Mystery writer Mickey Spillane dies
Published 9:00 pm Monday, July 17, 2006
CHARLESTON, S.C. – Mickey Spillane, the macho mystery writer who wowed millions of readers with the shoot-‘em-up sex and violence of gumshoe Mike Hammer, died Monday. He was 88.
Details about his death were not immediately available.
After starting out in comic books, Spillane wrote his first Mike Hammer novel, “I, the Jury,” in 1946. Twelve more followed, with sales topping 100 million. Notable titles included “The Killing Man,” “The Girl Hunters” and “One Lonely Night.”
Many of these books were made into movies, including the classic film noir “Kiss Me, Deadly” and “The Girl Hunters,” in which Spillane himself starred. Hammer stories were also featured on television in the series “Mickey Spillane’s Mike Hammer” and in made-for-TV movies.
In the 1980s, Spillane appeared in a string of Miller Lite beer commercials.
Besides the Hammer novels, Spillane wrote a dozen other books, including some award-winning volumes for young people.
As a stylist Spillane was no innovator; the prose was hard-boiled boilerplate.
Mainstream critics had little use for Spillane, but he got his due in the mystery world, receiving lifetime achievement awards from the Mystery Writers of America and the Private Eye Writers of America.
Spillane, a bearish man who wrote on an old manual Smith-Corona typewriter, always claimed he didn’t care about reviews.
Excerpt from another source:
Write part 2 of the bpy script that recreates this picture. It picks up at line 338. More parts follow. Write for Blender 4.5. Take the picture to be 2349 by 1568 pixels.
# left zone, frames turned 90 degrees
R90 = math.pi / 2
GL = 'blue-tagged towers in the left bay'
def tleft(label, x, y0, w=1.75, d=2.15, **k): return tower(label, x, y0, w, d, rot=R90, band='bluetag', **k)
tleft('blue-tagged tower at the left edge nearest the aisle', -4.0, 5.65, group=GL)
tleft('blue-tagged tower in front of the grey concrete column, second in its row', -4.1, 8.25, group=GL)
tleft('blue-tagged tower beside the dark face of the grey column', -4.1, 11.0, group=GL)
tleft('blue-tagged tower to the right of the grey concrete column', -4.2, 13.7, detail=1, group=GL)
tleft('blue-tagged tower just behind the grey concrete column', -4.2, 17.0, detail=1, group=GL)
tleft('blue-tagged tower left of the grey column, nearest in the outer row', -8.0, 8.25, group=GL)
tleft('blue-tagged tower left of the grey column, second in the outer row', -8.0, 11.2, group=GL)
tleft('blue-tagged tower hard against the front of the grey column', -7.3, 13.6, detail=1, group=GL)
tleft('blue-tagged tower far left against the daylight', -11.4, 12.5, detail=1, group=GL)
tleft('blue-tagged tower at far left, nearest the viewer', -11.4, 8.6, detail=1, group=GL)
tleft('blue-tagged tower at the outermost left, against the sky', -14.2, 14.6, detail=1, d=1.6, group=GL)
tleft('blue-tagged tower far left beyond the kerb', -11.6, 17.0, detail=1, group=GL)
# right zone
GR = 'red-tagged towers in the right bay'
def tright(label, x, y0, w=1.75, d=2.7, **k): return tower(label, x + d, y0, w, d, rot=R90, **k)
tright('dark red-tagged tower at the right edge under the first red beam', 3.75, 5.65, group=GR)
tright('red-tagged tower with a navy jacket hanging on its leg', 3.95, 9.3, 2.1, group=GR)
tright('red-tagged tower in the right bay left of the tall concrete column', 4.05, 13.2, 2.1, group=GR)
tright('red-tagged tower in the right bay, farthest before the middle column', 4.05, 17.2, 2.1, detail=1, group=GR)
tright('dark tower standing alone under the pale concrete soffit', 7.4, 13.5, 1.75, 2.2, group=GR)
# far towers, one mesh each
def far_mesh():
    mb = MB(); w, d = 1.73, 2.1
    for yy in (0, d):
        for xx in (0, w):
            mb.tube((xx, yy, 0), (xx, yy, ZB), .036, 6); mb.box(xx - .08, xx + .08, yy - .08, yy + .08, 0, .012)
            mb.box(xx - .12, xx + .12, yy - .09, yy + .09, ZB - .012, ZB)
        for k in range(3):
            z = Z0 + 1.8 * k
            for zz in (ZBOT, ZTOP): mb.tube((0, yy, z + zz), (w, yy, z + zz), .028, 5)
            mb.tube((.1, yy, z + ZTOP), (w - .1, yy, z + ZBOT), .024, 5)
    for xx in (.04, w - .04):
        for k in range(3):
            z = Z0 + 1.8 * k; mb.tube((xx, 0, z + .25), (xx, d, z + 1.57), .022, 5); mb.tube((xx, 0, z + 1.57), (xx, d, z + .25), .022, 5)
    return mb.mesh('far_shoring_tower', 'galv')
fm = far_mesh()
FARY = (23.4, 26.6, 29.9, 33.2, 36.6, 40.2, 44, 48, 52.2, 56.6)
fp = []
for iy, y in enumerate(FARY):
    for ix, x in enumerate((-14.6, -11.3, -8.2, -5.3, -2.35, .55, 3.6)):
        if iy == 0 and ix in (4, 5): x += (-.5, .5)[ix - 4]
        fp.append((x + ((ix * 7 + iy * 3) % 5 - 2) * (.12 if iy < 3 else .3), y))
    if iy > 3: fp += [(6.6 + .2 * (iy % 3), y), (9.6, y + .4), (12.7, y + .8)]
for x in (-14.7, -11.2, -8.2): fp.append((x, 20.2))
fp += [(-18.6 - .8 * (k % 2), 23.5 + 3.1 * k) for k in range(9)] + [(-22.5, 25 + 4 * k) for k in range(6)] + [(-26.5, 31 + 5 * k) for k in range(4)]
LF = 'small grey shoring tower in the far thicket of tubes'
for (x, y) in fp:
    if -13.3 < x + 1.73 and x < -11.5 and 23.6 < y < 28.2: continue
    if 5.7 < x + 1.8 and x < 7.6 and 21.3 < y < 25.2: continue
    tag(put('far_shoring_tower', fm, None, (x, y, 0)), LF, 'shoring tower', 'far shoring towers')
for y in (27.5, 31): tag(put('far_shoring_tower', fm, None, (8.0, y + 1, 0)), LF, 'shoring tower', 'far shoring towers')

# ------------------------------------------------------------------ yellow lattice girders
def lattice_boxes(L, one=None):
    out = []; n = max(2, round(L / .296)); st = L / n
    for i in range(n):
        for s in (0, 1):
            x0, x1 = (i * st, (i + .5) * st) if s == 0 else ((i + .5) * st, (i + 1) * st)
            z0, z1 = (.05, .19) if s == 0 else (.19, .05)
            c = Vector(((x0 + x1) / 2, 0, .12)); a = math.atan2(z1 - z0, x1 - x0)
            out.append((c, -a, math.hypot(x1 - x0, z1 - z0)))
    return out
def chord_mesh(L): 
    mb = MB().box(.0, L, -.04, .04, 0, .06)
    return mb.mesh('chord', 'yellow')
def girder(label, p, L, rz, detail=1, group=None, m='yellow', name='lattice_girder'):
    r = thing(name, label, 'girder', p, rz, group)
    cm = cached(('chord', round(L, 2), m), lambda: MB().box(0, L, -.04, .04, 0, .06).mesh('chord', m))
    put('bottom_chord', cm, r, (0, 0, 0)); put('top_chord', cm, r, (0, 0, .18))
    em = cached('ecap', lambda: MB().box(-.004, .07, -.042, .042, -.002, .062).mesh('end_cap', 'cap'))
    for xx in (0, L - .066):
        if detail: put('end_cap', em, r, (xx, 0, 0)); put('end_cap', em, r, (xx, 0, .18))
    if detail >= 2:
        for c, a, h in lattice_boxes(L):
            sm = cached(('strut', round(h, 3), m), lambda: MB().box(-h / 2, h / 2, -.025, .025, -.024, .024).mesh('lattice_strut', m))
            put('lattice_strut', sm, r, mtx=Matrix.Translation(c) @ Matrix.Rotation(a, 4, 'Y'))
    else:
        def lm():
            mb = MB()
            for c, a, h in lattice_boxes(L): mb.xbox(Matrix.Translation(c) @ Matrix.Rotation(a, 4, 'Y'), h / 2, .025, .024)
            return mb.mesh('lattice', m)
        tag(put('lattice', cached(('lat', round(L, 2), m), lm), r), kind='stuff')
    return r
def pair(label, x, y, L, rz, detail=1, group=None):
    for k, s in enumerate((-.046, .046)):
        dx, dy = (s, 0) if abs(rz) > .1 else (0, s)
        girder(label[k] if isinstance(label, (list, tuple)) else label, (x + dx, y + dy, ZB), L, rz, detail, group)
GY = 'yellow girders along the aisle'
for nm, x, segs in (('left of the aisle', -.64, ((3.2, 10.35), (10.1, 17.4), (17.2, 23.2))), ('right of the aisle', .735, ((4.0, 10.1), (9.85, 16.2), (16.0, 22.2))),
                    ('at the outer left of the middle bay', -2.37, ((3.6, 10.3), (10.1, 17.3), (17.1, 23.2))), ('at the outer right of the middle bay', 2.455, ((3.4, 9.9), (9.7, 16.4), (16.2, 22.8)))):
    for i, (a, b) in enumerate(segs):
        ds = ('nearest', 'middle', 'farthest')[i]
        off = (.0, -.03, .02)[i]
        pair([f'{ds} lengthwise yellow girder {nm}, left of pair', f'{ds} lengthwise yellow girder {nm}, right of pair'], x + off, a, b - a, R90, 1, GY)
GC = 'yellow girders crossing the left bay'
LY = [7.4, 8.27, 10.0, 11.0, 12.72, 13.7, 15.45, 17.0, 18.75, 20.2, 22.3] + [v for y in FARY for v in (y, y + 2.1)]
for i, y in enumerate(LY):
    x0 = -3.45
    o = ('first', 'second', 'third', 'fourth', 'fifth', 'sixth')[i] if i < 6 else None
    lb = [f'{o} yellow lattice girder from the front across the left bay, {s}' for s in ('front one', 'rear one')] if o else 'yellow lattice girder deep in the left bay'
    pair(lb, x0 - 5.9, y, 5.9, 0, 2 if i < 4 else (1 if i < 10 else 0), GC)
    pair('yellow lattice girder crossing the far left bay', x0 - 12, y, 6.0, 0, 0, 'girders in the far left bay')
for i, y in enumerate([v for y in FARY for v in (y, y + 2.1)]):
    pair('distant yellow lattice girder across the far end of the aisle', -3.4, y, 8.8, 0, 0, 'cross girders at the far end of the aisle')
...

He considered himself a “writer” as opposed to an “author,” defining a writer as someone whose books sell.
Spillane was born Frank Morrison Spillane on March 9, 1918, in the New York borough of Brooklyn. He grew up in Elizabeth, N.J., and began his career writing for magazines.
He had always liked police stories – an uncle was a cop – and in his pre-Hammer days he created a comic book detective named Mike Danger. At the time, the early 1940s, he was scribing for Batman, SubMariner and other comics.
Danger never saw print. World War II broke out and Spillane enlisted. When he came home, he needed $1,000 to buy some land and thought novels the best way to go. Within three weeks, he had completed “I, the Jury” and sent it to Dutton.
He was a quintessential Cold War writer, an unconditional believer in good and evil. He was also a rare political conservative in the book world. Communists were villains in his work and liberals took some hits as well. He was not above using crude racial and sexual stereotypes.
Spillane became a Jehovah’s Witness in 1951 and helped build the group’s Kingdom Hall in Murrells Inlet, a coastal community near Myrtle Beach. He spent his time boating and fishing when he wasn’t writing. In the 1950s, he also worked as a circus performer, being shot out of a cannon and appearing in the circus film “Ring of Fear.”
The home where he lived for 35 years was destroyed by the 135 mph winds of Hurricane Hugo in 1989.
Married three times, Spillane was the father of four children.